Where's my Jewish athlete's bible?
Aside from the occasional women’s Torah commentary, Jews mostly just have commentaries with no special emphasis or purpose other than to commentate.
But I was in a bookstore today and was struck by the incredible proliferation of weird Christian bible commentaries, or study bibles, as most were labeled. I wrote down some of my favorites:
- The Urban Devotional Bible
- James Earl Jones Reads the Bible (audio book, appropriately reading from the King James Version)
- The Bible in Varsity Colors (I’m in Austin, TX, so I assume the bright orange of the cover was intended to be burnt orange, though it clearly was not )
- God’s Game Plan: The Athlete’s Bible
- AXIS: A Study Bible for Teens
- The Teen Study Bible (is AXIS the evil version of this one?)
- The Word of Promise Next Generation New Testament Dramatic Audio Bible (this one was read by an “all-star cast” including the likes of Sean Astin, the black kid from High School Musical and an old American Idol winner)
- The Rhyming Bible
- The Adventure Bible
- The Maxwell Leadership Bible (is this like the hagadah?)
- God’s Word for Students with Stylish Prism Cover
- Etc.
On the one hand, I found most of these rather laughable. On the other hand, I found myself wondering seriously if we Jews are missing out on something here. Is the fact that we don’t have all of these specialized biblical commentaries just a function of our relative market share?

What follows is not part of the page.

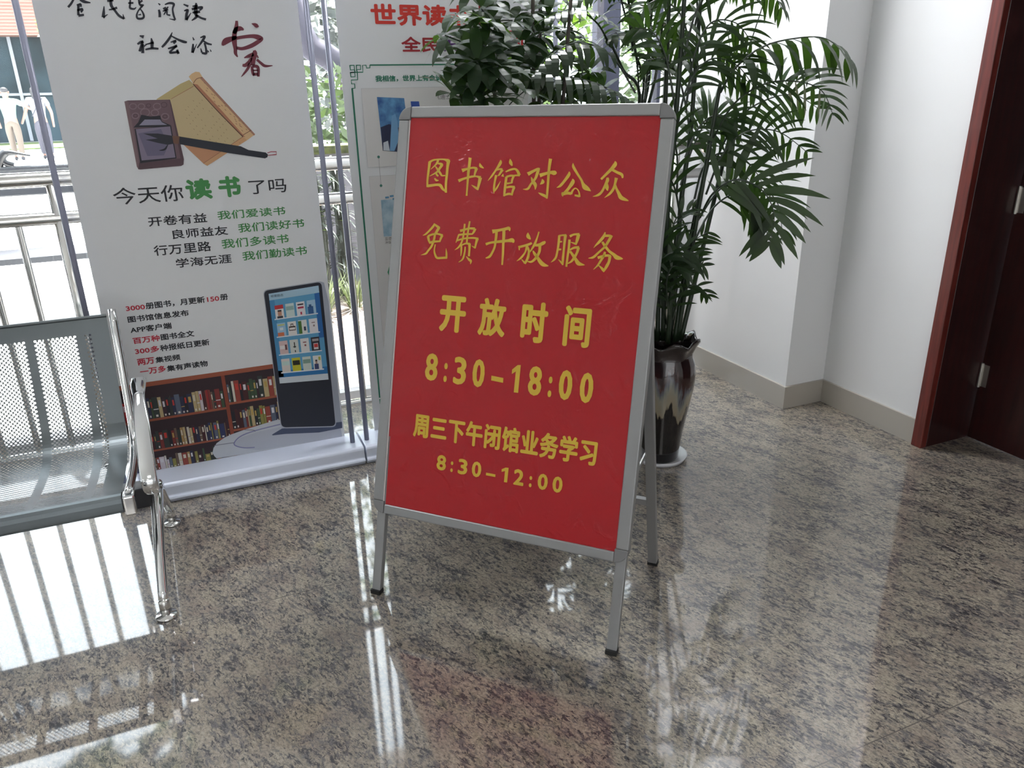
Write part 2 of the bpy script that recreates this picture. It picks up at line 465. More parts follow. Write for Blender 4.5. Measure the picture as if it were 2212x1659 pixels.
# door frame and door
m = MB(); f0 = XR - .024
m.box((f0, DY1 - .024, 0), (XR + .01, DY1 + .026, DZ + .05), M_wood)
m.box((f0, DY0 - .05, 0), (XR + .01, DY0 + .002, DZ + .05), M_wood)
m.box((f0, DY0, DZ), (XR + .01, DY1, DZ + .05), M_wood)
m.box((XR + .01, DY1 - .024, 0), (3.14, DY1, DZ), M_door)
m.box((XR + .01, DY0, 0), (3.14, DY0 + .024, DZ), M_door)
m.box((XR + .01, DY0, DZ - .024), (3.14, DY1, DZ), M_door)
fr = struct(m, 'trim_1', 'dark red wooden door frame'); bevel(fr, .002, 1)
m = MB(); m.box((3.092, DY0 + .026, .004), (3.132, DY1 - .027, DZ - .027), M_door)
dr = struct(m, 'door_1', 'dark mahogany door leaf')
for hz in (.30, 1.05, 1.80):
    m = MB(); m.tube([(3.088, DY1 - .030, hz - .055), (3.088, DY1 - .030, hz + .055)], .007, M_steel, 10)
    m.box((3.0905, DY1 - .062, hz - .05), (3.0925, DY1 - .028, hz + .05), M_steel)
    m.build('hinge', dr)
# window wall
m = MB()
MUL = [2.153 - 1.2 * k for k in range(0, 8)]
for x in MUL: m.box((x - .05, YW - .06, .05), (x + .05, YW + .06, 3.1), M_dkframe)
m.box((XP - .07, YW - .06, 0), (XP - .002, YW + .06, 3.1), M_white)
m.box((XP - .13, YW - .03, .05), (XP - .11, YW + .03, 3.1), M_dkframe)
m.box((-7.04, YW - .05, 0), (XP, YW + .05, .055), M_white)
m.box((-7.04, YW - .06, 3.1), (XP, YW + .06, 3.3), M_white)
win = struct(m, 'window_1', 'floor to ceiling window wall with slim mullions')
m = MB(); m.box((-7.04, YW - .004, .05), (XP - .07, YW + .004, 3.1), M_glass); m.build('pane', win)

# ------------------------------------------------------------------ outside
M_pave = mat('pale_paving', (.66, .66, .68), .7)
def _pv():
    N, L, b = nodes(M_pave)
    tc = N.new('ShaderNodeTexCoord'); mp = N.new('ShaderNodeMapping'); mp.inputs['Rotation'].default_value = (0, 0, math.radians(90))
    br = N.new('ShaderNodeTexBrick'); br.inputs['Scale'].default_value = 1.0
    br.inputs['Brick Width'].default_value = .34; br.inputs['Row Height'].default_value = .15; br.inputs['Mortar Size'].default_value = .008
    br.inputs['Color1'].default_value = (.60, .60, .63, 1); br.inputs['Color2'].default_value = (.42, .42, .47, 1); br.inputs['Mortar'].default_value = (.12, .12, .14, 1)
    L.new(tc.outputs['Object'], mp.inputs[0]); L.new(mp.outputs[0], br.inputs['Vector']); L.new(br.outputs[0], b.inputs['Base Color'])
_pv()
M_conc = mat('pale_concrete_slab', (.55, .54, .53), .7); add_noise_color(M_conc, (.5, .49, .48), (.6, .6, .59), 3, 4)
M_bed = mat('pinkish_garden_soil', (.3, .25, .22), .9); add_noise_color(M_bed, rgb(84, 68, 60), rgb(130, 118, 110), 14, 6)
M_lawn = mat('lawn', rgb(120, 150, 70), .9); add_noise_color(M_lawn, rgb(44, 62, 26), rgb(72, 88, 40), 8, 4)
def gz(y): return .0085 * max(0.0, y - 4.0)
def slope_plane(x0, x1, y0, y1, dz, mt, th=.05):
    m = MB(); a, b = gz(y0) + dz, gz(y1) + dz
    m.add([(x0, y0, a - th), (x1, y0, a - th), (x1, y1, b - th), (x0, y1, b - th), (x0, y0, a), (x1, y0, a), (x1, y1, b), (x0, y1, b)],
          [(0, 3, 2, 1), (4, 5, 6, 7), (0, 1, 5, 4), (1, 2, 6, 5), (2, 3, 7, 6), (3, 0, 4, 7)], mt)
    return m
m = slope_plane(-30, 30, YW + .06, 60, -.03, M_pave); struct(m, 'ground_paving', 'bright pale paving outside the window')
m = slope_plane(-12, .34, YW + .06, 7.3, -.012, M_conc, .02); struct(m, 'ground_slab_strip', 'smooth pale strip beside the window outside')
m = slope_plane(.36, 9, YW + .06, 6.4, -.005, M_bed, .03); struct(m, 'ground_planting_bed', 'pinkish soil bed outside the window')
m = slope_plane(-14, 6, 27.5, 31.0, .01, M_lawn, .03); struct(m, 'ground_lawn', 'strip of lawn in front of the far building')
# garden wall with moss
M_gwall = mat('lilac_grey_stone', rgb(150, 148, 160), .8); add_noise_color(M_gwall, rgb(66, 66, 74), rgb(98, 97, 104), 5, 5)
M_moss = mat('moss', rgb(96, 104, 40), .95); add_noise_color(M_moss, rgb(32, 38, 14), rgb(74, 78, 36), 20, 4)
m = MB(); m.box((.4, 6.5, -.02), (9, 6.75, 1.06), M_gwall); gw = struct(m, 'garden_wall', 'low grey stone garden wall')
m = MB(); m.box((.4, 6.46, 1.06), (9, 6.8, 1.12), M_moss); m.build('moss_cap', gw)
# far building
M_louv = mat('terracotta_louvre', rgb(196, 120, 104), .6)
def _lv():
    N, L, b = nodes(M_louv)
    tc = N.new('ShaderNodeTexCoord'); wv = N.new('ShaderNodeTexWave'); wv.wave_type = 'BANDS'; wv.bands_direction = 'Z'; wv.inputs['Scale'].default_value = 3.2
    cr = N.new('ShaderNodeValToRGB'); cr.color_ramp.elements[0].color = (*rgb(112, 58, 46), 1); cr.color_ramp.elements[1].color = (*rgb(128, 90, 80), 1)
    L.new(tc.outputs['Object'], wv.inputs['Vector']); L.new(wv.outputs['Fac'], cr.inputs[0]); L.new(cr.outputs[0], b.inputs['Base Color'])
_lv()
M_fac = mat('blue_facade_glass', rgb(50, 64, 72), .5, .0, .06)
add_noise_color(M_fac, rgb(16, 26, 30), rgb(44, 60, 68), .45, 3)
M_facf = mat('facade_mullion', (.15, .16, .18), .5)
YB = 32.0
zb = atY(20, 80, YB).z
bld = thing('building', (-7, YB, gz(YB)), 'far building with blue glass front under a terracotta louvred upper storey', 'building')
m = MB(); m.box((-16, YB, gz(YB) - .2), (2.5, YB + 8, zb), M_fac); m.build('glass_front', bld)
m = MB()
x = -16.0
while x < 2.5:
    m.box((x - .05, YB - .08, gz(YB)), (x + .05, YB, zb), M_facf); x += 1.05
m.box((-16, YB - .06, 1.7), (2.5, YB, 1.78), M_facf)
m.build('mullions', bld)
m = MB(); m.box((-26, YB - .9, zb), (2.5, YB + 8, zb + 5), M_louv); m.build('louvred_storey', bld)

# leaf clouds, tufts
def leaf_cloud(center, rad, n, size, mt, mb, rnd, shell=.4):
    for _ in range(n):
        while True:
            p = Vector((rnd.uniform(-1, 1), rnd.uniform(-1, 1), rnd.uniform(-1, 1)))
            if shell < p.length < 1: break
        c = Vector(center) + Vector((p.x * rad[0], p.y * rad[1], p.z * rad[2]))
        a = Vector((rnd.gauss(0, 1), rnd.gauss(0, 1), rnd.gauss(0, .6))).normalized()
        b = a.cross(Vector((rnd.gauss(0, 1), rnd.gauss(0, 1), rnd.gauss(0, 1)))).normalized()
        s = size * rnd.uniform(.6, 1.3)
        mb.add([c - a * s, c + b * s * .42 - a * s * .1, c + a * s, c - b * s * .42 - a * s * .1], [(0, 1, 2, 3)], mt)
def blade(mb, p, d, L_, w, mt, droop=.5, k=5, updir=(0, 0, 1)):
    p = Vector(p); d = Vector(d).normalized(); up = Vector(updir)
    side = d.cross(up)
    side = side.normalized() if side.length > 1e-4 else Vector((1, 0, 0))
    pts = []; cur = p.copy(); dd = d.copy()
    for i in range(k + 1):
        t = i / k
        ww = w * math.sin(math.pi * (.05 + .95 * t) ** .85) ** .8 * .5 if i < k else 0
        pts += [cur - side * ww, cur + side * ww]
        cur = cur + dd * (L_ / k); dd = (dd + Vector((0, 0, -droop / k))).normalized()
    mb.add(pts, [(2 * i, 2 * i + 1, 2 * i + 3, 2 * i + 2) for i in range(k)], mt)
M_lf1 = leafmat('shrub_leaf_light', rgb(70, 84, 54), (.05, .08, .02), .4)
M_lf2 = leafmat('shrub_leaf_mid', rgb(48, 64, 32), (.04, .08, .01), .45)
M_lf3 = leafmat('shrub_leaf_grey', rgb(84, 88, 86), (.05, .06, .04), .3)
M_lf4 = leafmat('lime_leaf', rgb(72, 94, 30), (.10, .18, .012), .5)
M_grass = leafmat('grass_blade', rgb(84, 92, 62), (.06, .08, .03), .35)
M_trunk = mat('purple_grey_bark', rgb(62, 58, 70), .85)
R1 = random.Random(3)
def shrub(label, stem_at, clouds, leaf, n, size, group=None):
    o = thing('shrub', (stem_at[0], stem_at[1], gz(stem_at[1])), label, 'shrub', group)
    m = MB()
    for c, r in clouds: leaf_cloud(c, r, n, size, leaf, m, R1)
    m.build('foliage', o)
    m = MB(); z0 = gz(stem_at[1]) - .02
    for c, r in clouds: m.tube([(stem_at[0], stem_at[1], z0), ((stem_at[0] + c[0]) / 2, (stem_at[1] + c[1]) / 2, (z0 + c[2]) / 2), c], [.03, .02, .01], M_bark, 6)
    m.build('stem', o)
    return o
p = atY(720, 220, 7.4); q = atY(700, 60, 9.5)
shrub('pale green leafy shrub just behind the mossy garden wall', (p.x, 7.4), [((p.x, 7.4, p.z - .1), (.62, .45, .42)), ((p.x + .7, 7.5, p.z + .05), (.6, .4, .5))], M_lf1, 420, .075)
shrub('tall greyish shrub standing behind the pale green one', (q.x, 9.6), [((q.x, 9.6, q.z - .5), (1.0, .7, .8)), ((q.x + .3, 9.7, q.z + .7), (1.2, .8, .9))], M_lf3, 620, .11)
p = atY(1200, 60, 6.9)
shrub('bright lime bush showing between the two potted plants', (p.x, 7.3), [((p.x, 7.3, p.z + .3), (.8, .4, .7)), ((p.x - .5, 7.3, p.z - .5), (.7, .4, .6))], M_lf4, 480, .09)
p = atY(1345, 120, 8.0)
shrub('pale bush far right behind the glass near the pier', (p.x, 8.2), [((p.x, 8.2, p.z), (.5, .4, .7)), ((p.x + .1, 8.3, p.z - 1.0), (.6, .4, .6))], M_lf1, 340, .09)
p = atY(95, 100, 24)
tr = thing('tree', (p.x + .9, 24, gz(24)), 'small green tree in front of the far glass building', 'tree')
m = MB(); leaf_cloud((p.x + .9, 24, p.z + .3), (1.0, .9, 1.1), 500, .16, M_lf4, m, R1); m.build('foliage', tr)
m = MB(); m.tube([(p.x + .9, 24, gz(24) - .05), (p.x + .9, 24, p.z + .3)], [.09, .05], M_bark, 8); m.build('trunk', tr)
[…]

CORBIN BLEU READS THE BIBLE? I gotta get me some of that 😛
Also, have you been witness to either my “3 Minutes a Day EXTREME DEVOTIONS For Girls” or my “Beauty is Soul Deep” collection of devotions? The first one in the latter book has a passage from Esther 😀 haha
I’m rather fond of the Cake Bible myself.
http://www.amazon.com/Cake-Bible-Rose-Levy-Beranbaum/dp/0688044026
Warren, somehow I think that’s a different sort of thing.
New thought: Perhaps the Urban Devotional Bible is referring to any one of the number of popes Urban?
We have a large selection of Bible commentaries (http://www.jewishpub.org/product.php?category=1), though I can’t say our titles are as creative as the ones on your list.
It has nothing to do with market share.
We don’t live according to the Bible! We live rabbinic Judaism.
A fine point, uzi. So where’s my Athlete’s Daf Yomi Study Guide? Or the Shulchan Aruch for Teens with Prism Cover?
I bought my mom the james earl jones audio bible. The KJV text didn’t bother me. We were looking forward to hearing him read bereshit…To hear that rich, chocolate voice read “and g-d saw the light, that it was good” would have been as spiritual as havdalah. However, we were disappointed to learn the set was only the new testament. Never ended up listening to it.
The haggadah seems to be the preferred Jewish medium for this sort of thing.
em, that’s a great point. In writing this post, I hadn’t thought about the insane proliferation of highly specific haggadot.